You bring something I believe to be extremely important. These levels should have a complimentary relationship but misunderstandings have created the impression that there is something wrong or evil about the physical. This has created all sorts of psychological harm I’ve seen manifested all over in real life and in cyber space. One of the most harmful misconceptions associated with Christianity deals with asceticism. Its initial intent was to allow us to become open. Yet the perversions associated with it have closed the mind. The result has been for many to turn to science in order to solve the questions of the heart. But science has its rightful domain and though it is completely understandable under these circumstances that people ask it to solve the problems of the heart, it’s not in its domain.

The true aim of asceticism and why some monks went into the desert to struggle with themselves was not fighting the evil flesh, but instead to become “open.”

As I’ve said, our lower nature is out of balance which is why it looses touch with the higher and imagination sets in to replace the results of conscious attention and denying the hand and glove to establish their complimentary relationship.

Again, it’s not that our lower nature is evil but only out of balance. Where are thoughts, feelings, and sensations should work together in balance with each being responsible for its domain, with us, everything has become chaotic.
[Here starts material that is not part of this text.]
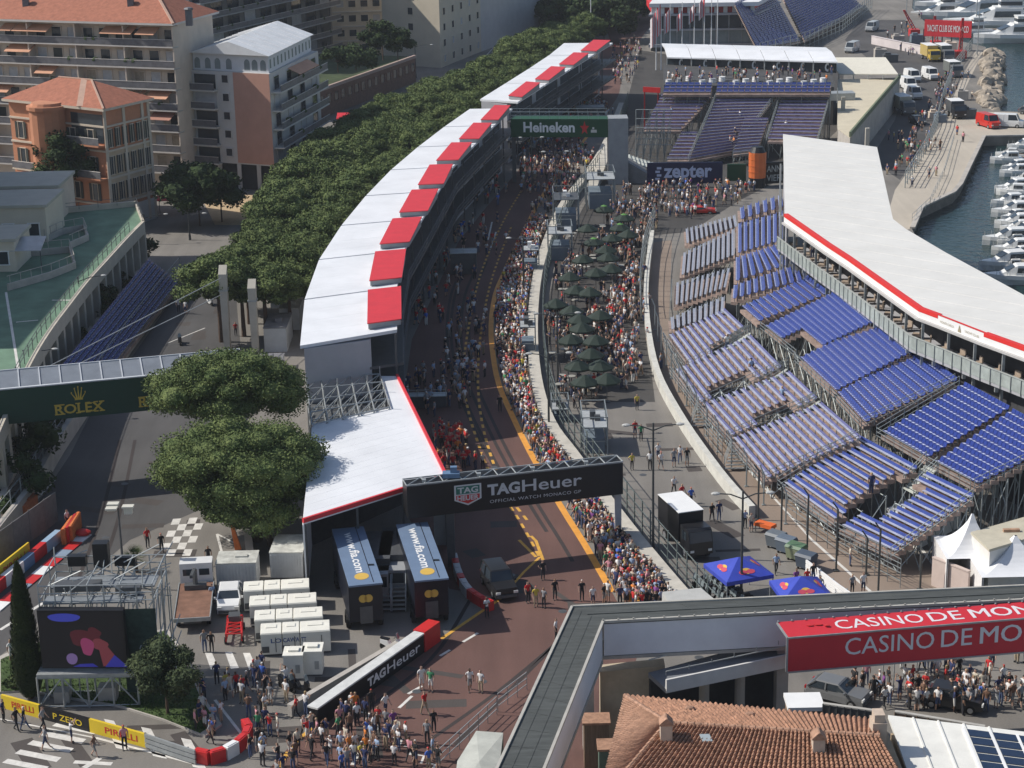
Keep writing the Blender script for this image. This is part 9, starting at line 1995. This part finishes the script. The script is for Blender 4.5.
for p in fill([(405,300),(440,240),(470,200),(500,160),(520,160),(500,230),(470,290),(430,340)],80,.9,cr_,clump=.5):low(p,tops=['navy','grey','black','bright blue','red','white'])
for p in fill([(520, 150), (575, 132), (590, 150), (560, 185), (520, 200)], 110, .8, cr_): low(p)
for p in fill([(556, 112), (600, 104), (614, 116), (600, 124), (556, 122)], 70, .8, cr_): low(p)
for p in fill([(612, 50), (638, 36), (642, 60), (626, 90), (614, 84)], 60, .9, cr_): low(p)
for p in fill([(905,150),(930,100),(945,80),(950,110),(930,150),(905,182),(885,172)],90,.9,cr_,clump=.4):low(p)
for p in fill([(880, 40), (920, 14), (935, 40), (910, 60)], 26, 1.0, cr_): low(p)
for p in fill(strip_near, 150, .44, cr_): low(p)
for p in fill([(838,714),(838,686),(880,676),(925,660),(1020,652),(1022,714)],30,.5,cr_,clump=.5):low(p,tops=['black','navy','grey','white','black','brown'])
for x,y in((957,135),(963,142),(929,178),(936,176),(962,80),(912,187),(968,78),(940,150),(972,100)):low(P(x,y))
for x,y,z_ in((668,109,5.2),(671,113,5.2),(684,107,5.6),(697,112,5.2),(728,116,5.0),(734,114,5.0),(740,117,5.0),(744,113,5.0),(760,100,6.6),(764,101,6.6),(735,134,3.6),(730,142,2.9),(734,143,2.9),(748,88,7.8),(750,92,7.8),(765,132,3.5),(786,127,4.0),(827,90,7.8)):low(P(x,y,z_),z_-.2,4)
for x, y, z_ in ((727, 351, 3.2), (751, 376, 3.4), (782, 404, 3.4), (871, 494, 3.2)): low(P(x, y, z_), z_, 0)
for k in range(60): p = P(cr_.uniform(666, 832), cr_.uniform(74, 84), zt5); low(p, zt5)
for f in (.1, .22, .35, .48, .6, .7, .8): p = FRL[0].lerp(FRL[7], f); low((p.x + 1.0, p.y, 0), 10.01, 0)
me = bpy.data.meshes.new('crowd'); me.from_pydata(cv, [], cf)
for m in CM: me.materials.append(m)
me.polygons.foreach_set('material_index',cm); me.polygons.foreach_set('use_smooth',[True]*len(cf)); o=bpy.data.objects.new('crowd',me); COL.objects.link(o); o['kind']='stuff'; o['label']='dense crowd packed along the far track side and around the green umbrellas'
print('people', NP[0], 'crowd verts', len(cv))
Nowhere has it become more damaging in the esoteric sense then with the quality of our emotions

For that reason apatheia associated with stoicism came into being. Apatheia is the desire to become free from emotions so that we can begin to"feel" and reason as proper for human beings.

Teaching the body and emotions through self denial to become open and not dominate through their demands allows us to experience reality beyond their demands rather than being continually attached to them and justifying them. This is not fighting and condeming an evil entity or self but just bringing order to chaos so as to become human through becoming open to receive from the higher.
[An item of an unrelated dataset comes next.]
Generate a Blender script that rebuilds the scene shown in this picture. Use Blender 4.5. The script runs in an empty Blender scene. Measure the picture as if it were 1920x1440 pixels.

Yet over time religious moralism came to destroy our inner life in the name of God which initiated creation itself. Instead of the teaching allowing us to become open to the experience of the human condition, its effects have been to close us off from it and denying us the necessary inner or esoteric benefits of any ancient tradition initiating with a conscious source.

The aim of Christian exercises is to become open. Prayer when understood rightly is not an oratory, demand for God to do something, or selfish request.

Prayer allows us to become vulnerable. So Christian exercises of which some may appear as asceticism when done in a state of prayer are experienced entirely differently then when the mind is closed. The result is to become open to receive by getting out of are own way.

Of course much of Christendom has created the opposite effect through its religious moralism.

Nick,

“The true aim of asceticism and why some monks went into the desert to struggle with themselves was not fighting the evil flesh, but instead to become “open.””

Do you realize that Manichaeism taught that Jesus did not even have a real body? And that Manichaeism was one of the leading forces in early Christian ascetism?

Dunamis

Dunamis

I really have not studied Manichaeism. I learned that it reflected Zoroastrian Dualism and since I believe creation and man within it based on triune principles, this duality lost its appeal.